Nigeria targets 10 million tonnes of Fertilizers

Posted by Adaora Anozie

On September 4, 2015

The United Kingdom Department for International Development has predicted that Nigeria will produce 10 million tonnes of urea fertilizers in 2018.

This claim was made by the Team Leader of the DFID-funded project, Market Development of the Niger Delta, Dr. Terry Lacey, in an exclusive interview with our correspondent.

He added that his organisation was involved in the improvement of fertilizer and input distribution which would cut across all the crop value chains.

According to him, the country currently consumes less than five per cent of its total fertilizer production.

He said, “Nigeria will in three years command 10 per cent of the world market for urea fertilizer and Rivers State alone will produce 10 million tons of fertilizer by 2018.

“And the country will not be able to distribute 20 per cent of that unless Nigerians become organised.

“What this means is that we are producing urea fertilizer for other people who are better organised than we are because it will be easy to sell somewhere else.

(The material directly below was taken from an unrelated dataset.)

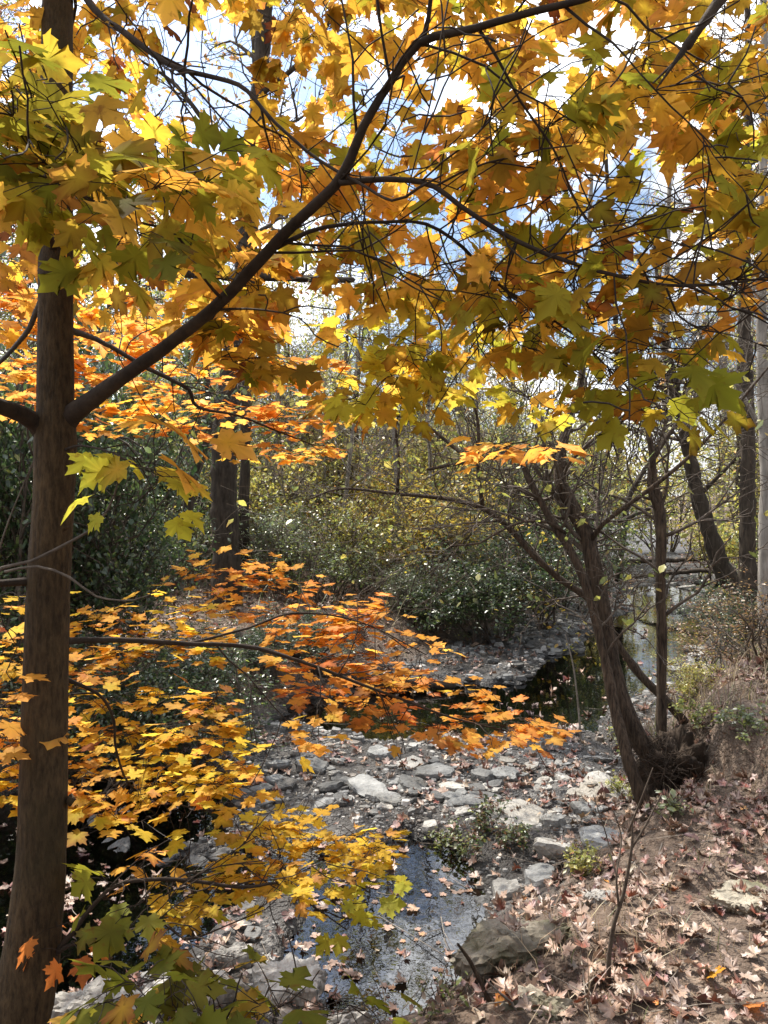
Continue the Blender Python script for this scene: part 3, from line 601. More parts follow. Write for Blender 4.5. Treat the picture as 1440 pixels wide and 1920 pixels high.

“You produce more than you consume. The whole volume of fertilizers consumed in the country is just about 2.5 million tons,” he added,

He noted that the lowest consumption of fertilizer was recorded in the Niger Delta region while the North consumed more.

Lacey, whose new strategy is called, “Making market work for the poor,” told our correspondent that the aim of the MADE project was to generate sustainable inclusive economic growth in the non-oil sectors across the Niger Delta states         .

He said, “We are going to try and get agriculture to be recognised as something that has potential. We do this by introducing levels of technology that will attract people to the sector.”

He explained that the programme was also aimed at providing incentives and access to finance; building partnerships; aligning poor farmers with richer ones via voluntary clustering to share links to downstream markets; creating synergies between small holders and large estates and plantations and others.

“Our aim is also to improve market access for poor producers, increase economic activity and trade, create jobs and raise incomes of over 150,000 poor people, 50 per cent of who are women,”he added.